Can somebody please help me on two points:-
1. Is it possible to have new business strain for single premium contract? Is yes, then how? In answer to solution 1.2 of Q bank Part 1, it says that it is possible when prudence implicit in the solvency calculation (reserves plus solvency capital) is greater than margins for risk and profit in the premium basis. Can somebody please explain more on it. Why would insurer sell such a policy?

2. What I understand from reserve is that it is the money set aside to meet future contingencies. In life insurance does it is created from policyholders money(premium) or shareholders money(Capital) assuming a non mutual company where shareholders and policyholders are different ?

Regards,
Rajat
 
NBS occurs if premium isn't sufficient to cover, initial expenses, reserves and capital required.
So if SP=100, IE=10, but you need to hold reserves and capital totalling 95, say, then there's a NBS (since 100 < 10+95).
You might still write the policy as you expect to make a profit at the end. If the reserves & capital are calculated prudently then hopefully you won't actually need the 95 for future payments and some of it will end up being released as profits.
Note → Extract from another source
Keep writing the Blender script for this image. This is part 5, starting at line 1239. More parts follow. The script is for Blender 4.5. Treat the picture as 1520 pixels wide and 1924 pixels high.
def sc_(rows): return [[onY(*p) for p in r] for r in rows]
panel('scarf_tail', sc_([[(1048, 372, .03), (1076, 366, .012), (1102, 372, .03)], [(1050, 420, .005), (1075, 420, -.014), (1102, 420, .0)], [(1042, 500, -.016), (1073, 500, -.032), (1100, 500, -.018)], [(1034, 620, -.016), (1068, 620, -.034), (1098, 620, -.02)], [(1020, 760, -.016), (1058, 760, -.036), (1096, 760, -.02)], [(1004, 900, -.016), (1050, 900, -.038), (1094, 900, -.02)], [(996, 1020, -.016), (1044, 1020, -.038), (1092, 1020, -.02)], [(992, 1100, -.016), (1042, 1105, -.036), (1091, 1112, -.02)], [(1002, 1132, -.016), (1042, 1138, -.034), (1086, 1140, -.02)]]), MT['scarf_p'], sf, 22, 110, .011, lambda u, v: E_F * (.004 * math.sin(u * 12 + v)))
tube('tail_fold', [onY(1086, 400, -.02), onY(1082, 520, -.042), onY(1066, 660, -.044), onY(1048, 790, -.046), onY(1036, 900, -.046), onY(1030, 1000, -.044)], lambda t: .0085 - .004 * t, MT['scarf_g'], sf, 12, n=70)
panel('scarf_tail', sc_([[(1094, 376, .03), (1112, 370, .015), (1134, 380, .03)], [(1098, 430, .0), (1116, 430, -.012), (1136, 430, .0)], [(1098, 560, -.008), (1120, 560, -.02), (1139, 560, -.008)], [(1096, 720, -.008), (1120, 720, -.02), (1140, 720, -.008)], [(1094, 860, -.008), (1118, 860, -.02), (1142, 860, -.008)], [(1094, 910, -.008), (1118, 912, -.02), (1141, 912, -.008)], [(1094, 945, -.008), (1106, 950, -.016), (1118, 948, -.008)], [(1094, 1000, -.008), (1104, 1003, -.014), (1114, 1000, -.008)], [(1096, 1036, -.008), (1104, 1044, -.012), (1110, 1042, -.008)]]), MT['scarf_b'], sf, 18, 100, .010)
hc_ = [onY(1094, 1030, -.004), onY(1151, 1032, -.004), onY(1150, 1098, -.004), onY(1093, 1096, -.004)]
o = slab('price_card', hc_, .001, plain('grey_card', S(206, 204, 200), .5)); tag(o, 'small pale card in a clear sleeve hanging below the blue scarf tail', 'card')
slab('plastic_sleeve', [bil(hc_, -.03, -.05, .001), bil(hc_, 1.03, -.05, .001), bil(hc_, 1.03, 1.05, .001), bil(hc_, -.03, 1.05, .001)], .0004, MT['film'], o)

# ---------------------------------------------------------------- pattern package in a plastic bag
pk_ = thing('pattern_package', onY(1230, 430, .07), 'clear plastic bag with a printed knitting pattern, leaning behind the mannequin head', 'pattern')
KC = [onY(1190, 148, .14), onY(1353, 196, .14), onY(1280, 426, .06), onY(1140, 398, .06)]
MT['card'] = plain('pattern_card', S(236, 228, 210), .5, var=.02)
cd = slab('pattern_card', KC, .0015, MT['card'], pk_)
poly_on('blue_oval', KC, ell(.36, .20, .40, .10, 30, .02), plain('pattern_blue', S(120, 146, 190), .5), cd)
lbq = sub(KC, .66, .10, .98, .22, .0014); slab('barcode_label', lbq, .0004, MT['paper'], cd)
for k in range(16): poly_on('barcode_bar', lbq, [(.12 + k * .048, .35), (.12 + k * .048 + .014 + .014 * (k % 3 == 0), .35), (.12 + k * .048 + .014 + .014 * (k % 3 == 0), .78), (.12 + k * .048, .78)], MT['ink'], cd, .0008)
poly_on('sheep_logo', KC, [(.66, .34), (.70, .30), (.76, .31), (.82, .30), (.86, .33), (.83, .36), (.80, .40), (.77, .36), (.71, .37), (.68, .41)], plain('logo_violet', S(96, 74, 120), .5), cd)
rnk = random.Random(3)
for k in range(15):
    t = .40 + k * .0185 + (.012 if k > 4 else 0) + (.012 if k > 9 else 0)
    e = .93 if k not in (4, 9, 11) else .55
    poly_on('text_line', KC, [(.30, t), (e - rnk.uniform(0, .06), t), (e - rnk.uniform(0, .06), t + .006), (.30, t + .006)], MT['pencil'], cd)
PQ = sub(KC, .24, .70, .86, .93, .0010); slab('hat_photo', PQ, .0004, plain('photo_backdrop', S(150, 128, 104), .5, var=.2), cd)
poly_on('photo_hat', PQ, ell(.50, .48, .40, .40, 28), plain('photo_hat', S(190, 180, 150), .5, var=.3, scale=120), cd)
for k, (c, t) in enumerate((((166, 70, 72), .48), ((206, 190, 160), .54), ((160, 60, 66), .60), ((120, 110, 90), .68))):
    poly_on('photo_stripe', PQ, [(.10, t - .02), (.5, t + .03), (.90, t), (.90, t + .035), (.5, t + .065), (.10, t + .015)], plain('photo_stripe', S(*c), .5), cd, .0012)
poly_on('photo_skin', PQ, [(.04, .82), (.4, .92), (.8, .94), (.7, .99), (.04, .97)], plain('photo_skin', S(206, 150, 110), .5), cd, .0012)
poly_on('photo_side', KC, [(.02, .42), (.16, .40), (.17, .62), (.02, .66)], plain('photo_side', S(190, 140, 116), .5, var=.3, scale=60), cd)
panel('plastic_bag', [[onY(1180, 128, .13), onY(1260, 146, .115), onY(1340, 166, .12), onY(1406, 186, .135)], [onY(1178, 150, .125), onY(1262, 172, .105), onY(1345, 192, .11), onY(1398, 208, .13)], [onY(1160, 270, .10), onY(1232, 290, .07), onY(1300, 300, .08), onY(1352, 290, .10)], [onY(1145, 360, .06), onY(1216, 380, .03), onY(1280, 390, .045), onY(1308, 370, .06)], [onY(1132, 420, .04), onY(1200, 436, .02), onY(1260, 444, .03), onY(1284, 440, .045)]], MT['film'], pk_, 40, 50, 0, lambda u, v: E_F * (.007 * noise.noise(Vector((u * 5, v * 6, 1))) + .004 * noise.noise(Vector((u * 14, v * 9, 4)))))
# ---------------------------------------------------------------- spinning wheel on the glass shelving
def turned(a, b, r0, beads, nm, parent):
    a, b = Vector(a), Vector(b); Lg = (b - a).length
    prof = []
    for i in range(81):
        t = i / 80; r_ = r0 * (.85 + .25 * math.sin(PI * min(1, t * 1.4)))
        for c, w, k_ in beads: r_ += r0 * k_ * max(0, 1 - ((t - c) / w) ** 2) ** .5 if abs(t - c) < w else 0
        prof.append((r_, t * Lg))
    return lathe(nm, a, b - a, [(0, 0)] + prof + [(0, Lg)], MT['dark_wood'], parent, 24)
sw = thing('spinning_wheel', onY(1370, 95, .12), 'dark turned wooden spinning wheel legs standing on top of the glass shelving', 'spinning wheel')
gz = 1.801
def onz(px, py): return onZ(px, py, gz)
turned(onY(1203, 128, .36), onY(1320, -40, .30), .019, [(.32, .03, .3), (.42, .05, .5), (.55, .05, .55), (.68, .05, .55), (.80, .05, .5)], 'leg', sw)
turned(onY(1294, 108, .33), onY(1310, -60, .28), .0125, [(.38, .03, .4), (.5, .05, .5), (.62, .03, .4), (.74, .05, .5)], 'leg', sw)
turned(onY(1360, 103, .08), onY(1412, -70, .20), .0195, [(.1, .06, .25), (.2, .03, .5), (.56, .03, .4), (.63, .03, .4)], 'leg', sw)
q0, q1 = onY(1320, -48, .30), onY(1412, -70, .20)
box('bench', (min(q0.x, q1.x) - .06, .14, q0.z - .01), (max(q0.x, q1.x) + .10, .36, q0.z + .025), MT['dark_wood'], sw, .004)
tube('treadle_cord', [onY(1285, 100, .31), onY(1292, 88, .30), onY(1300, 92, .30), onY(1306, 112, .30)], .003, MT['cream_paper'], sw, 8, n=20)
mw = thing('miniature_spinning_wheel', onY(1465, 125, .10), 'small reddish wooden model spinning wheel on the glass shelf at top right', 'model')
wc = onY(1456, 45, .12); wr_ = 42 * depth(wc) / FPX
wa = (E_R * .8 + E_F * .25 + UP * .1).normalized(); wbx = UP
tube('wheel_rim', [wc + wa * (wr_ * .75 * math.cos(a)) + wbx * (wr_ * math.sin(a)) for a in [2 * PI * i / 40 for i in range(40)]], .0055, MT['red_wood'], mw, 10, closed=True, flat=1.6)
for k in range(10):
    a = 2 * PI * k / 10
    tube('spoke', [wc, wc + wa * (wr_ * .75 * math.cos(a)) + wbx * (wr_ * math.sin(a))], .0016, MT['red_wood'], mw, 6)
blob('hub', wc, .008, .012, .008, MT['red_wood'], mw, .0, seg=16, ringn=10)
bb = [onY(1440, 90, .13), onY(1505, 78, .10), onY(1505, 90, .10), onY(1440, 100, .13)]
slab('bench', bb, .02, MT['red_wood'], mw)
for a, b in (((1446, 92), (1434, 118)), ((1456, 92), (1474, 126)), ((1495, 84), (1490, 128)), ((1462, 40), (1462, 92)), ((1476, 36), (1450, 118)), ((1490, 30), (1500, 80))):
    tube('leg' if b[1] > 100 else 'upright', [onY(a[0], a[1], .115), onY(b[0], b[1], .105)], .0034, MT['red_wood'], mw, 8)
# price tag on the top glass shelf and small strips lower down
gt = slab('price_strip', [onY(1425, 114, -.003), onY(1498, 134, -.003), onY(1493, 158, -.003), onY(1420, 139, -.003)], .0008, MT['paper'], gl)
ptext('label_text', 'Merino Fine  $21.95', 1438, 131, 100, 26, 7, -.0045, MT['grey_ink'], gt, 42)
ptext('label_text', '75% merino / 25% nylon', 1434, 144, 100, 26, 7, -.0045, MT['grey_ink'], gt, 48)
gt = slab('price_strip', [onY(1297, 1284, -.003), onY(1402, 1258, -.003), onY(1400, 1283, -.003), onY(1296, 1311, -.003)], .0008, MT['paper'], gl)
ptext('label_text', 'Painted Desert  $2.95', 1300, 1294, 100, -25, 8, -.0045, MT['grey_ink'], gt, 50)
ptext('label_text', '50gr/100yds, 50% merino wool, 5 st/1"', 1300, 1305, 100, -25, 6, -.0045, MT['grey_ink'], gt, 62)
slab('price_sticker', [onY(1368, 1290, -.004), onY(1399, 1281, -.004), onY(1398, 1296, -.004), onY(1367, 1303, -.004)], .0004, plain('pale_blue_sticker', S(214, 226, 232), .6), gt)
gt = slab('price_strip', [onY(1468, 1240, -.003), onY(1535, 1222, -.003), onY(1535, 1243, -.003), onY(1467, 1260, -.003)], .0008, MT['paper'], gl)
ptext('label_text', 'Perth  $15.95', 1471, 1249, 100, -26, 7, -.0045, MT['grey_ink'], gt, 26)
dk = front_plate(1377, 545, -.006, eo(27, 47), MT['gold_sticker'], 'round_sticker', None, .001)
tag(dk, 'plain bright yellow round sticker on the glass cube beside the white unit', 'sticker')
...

In this example, the premiums you receive, 100, less the expenses, 10, will increase your assets by 90. And so you'd effectively be finding the other 5 from your shareholders' assets.
 
NBS occurs if premium isn't sufficient to cover, initial expenses, reserves and capital required.
So if SP=100, IE=10, but you need to hold reserves and capital totalling 95, say, then there's a NBS (since 100 < 10+95).
You might still write the policy as you expect to make a profit at the end. If the reserves & capital are calculated prudently then hopefully you won't actually need the 95 for future payments and some of it will end up being released as profits.

In this example, the premiums you receive, 100, less the expenses, 10, will increase your assets by 90. And so you'd effectively be finding the other 5 from your shareholders' assets.